Are you ready for wireless messaging? At Microsoft Exchange Conference 99 (MEC99), I saw more exposure to this technology than at any previous event. The technology appears to be maturing, and Microsoft is now ready for wireless messaging in Exchange 2000.

Wireless messaging is becoming more of a reality for Exchange deployments, with vendors such as Blackberry and others coming to market with Exchange Server integration. Today, most of these vendors have proprietary methods of getting your inbox into small form-factor wireless devices such as pagers and cell phones. In the long term, vendors will embrace standards such as Wireless Application Protocol (WAP). Several vendors already have announced support for WAP, and Microsoft will make WAP available for Windows CE devices.

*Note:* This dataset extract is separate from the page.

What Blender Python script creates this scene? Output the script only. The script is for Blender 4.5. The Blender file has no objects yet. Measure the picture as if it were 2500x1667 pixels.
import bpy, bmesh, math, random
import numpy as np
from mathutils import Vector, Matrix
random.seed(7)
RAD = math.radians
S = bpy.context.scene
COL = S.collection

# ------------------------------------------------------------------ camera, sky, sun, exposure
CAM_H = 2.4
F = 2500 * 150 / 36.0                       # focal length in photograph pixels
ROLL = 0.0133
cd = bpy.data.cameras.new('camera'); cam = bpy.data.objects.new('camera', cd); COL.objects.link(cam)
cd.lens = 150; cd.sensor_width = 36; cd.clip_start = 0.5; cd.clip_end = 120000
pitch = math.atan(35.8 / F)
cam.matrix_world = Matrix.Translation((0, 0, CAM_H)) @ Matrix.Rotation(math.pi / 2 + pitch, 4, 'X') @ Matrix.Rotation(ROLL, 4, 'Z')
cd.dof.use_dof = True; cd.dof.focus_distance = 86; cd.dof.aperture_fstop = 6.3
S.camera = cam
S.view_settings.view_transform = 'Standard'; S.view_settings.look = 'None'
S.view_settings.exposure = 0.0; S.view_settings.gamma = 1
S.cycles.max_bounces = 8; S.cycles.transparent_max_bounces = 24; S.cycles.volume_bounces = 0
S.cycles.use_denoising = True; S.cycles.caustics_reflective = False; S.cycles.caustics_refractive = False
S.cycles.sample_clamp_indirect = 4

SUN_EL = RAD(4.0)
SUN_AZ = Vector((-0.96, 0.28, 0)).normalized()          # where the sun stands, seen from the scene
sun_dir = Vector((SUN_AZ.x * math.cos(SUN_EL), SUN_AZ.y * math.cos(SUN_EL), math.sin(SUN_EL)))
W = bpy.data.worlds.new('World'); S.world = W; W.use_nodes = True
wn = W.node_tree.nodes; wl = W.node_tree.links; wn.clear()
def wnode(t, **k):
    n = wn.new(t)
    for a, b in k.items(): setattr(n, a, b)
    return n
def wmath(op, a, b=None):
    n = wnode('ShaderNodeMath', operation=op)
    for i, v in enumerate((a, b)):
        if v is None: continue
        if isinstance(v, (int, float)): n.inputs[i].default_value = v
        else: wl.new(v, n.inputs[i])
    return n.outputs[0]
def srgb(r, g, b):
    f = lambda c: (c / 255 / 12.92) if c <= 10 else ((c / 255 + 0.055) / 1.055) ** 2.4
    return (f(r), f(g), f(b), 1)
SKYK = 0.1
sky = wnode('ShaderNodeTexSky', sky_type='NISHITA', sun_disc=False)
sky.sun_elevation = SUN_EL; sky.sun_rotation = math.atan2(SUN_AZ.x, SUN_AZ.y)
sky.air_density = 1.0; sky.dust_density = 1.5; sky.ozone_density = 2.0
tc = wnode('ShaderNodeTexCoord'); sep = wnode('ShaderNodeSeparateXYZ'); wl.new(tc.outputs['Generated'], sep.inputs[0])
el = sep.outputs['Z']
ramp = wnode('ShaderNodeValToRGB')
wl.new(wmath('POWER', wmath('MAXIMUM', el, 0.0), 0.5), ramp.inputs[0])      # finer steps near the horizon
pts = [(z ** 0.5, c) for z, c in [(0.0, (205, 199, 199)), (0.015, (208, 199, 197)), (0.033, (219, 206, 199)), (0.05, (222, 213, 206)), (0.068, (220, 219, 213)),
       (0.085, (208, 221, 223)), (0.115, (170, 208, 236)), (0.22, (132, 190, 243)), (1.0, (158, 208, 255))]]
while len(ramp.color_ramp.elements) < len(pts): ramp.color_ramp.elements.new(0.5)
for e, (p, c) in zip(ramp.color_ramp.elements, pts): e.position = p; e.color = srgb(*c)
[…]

For now, most vendors take a proxy approach to getting messaging and collaborative data to the wireless device. Obviously, the rich content that most of us experience in the form of messages, attachments, appointments, and contacts from Outlook doesn’t translate well to a small LCD-screened device. Some conversion must occur because that 20MB PowerPoint file that your boss sent you wouldn’t be appropriate for your pager. Vendors implement the proxy approach with either a client or server. Whether client or server-based, the wireless messaging proxy service communicates with Exchange Server via Messaging API (MAPI) or other protocol and converts your inbox content to a format that wireless devices can easily transmit and read. The proxy service changes Exchange Server's rich text to plain text and strips off the attachments. The proxy service then forwards this content (typically using SMTP) to the wireless network and your device receives it. As a participant in wireless messaging, you can then read, reply, forward, and send messages, and view contact and calendar information.

Wireless messaging has two notable downsides. First, for message recipients to be properly resolved, you must have all the SMTP mail addresses of everyone you wish to communicate with memorized or stored in your contacts database. Access to the Global Address List (GAL) is not available for the solutions I looked at (although I didn’t see them all). Second, the coverage area of most vendors is limited as they scamper to build their wireless networks.

Mobile email access is something that Exchange users (especially those senior management folks who sign the checks) have been asking for since Exchange Server first shipped. For mobile professionals such as sales representatives, wireless messaging will be a godsend. In the next year, I think we'll see this technology continue to mature and Exchange 2000 will make the process easier with its initiatives around wireless access and standards, such as WAP. If your users are asking for wireless messaging, take a look at some of the wireless messaging vendors and get up to speed on technologies such as WAP.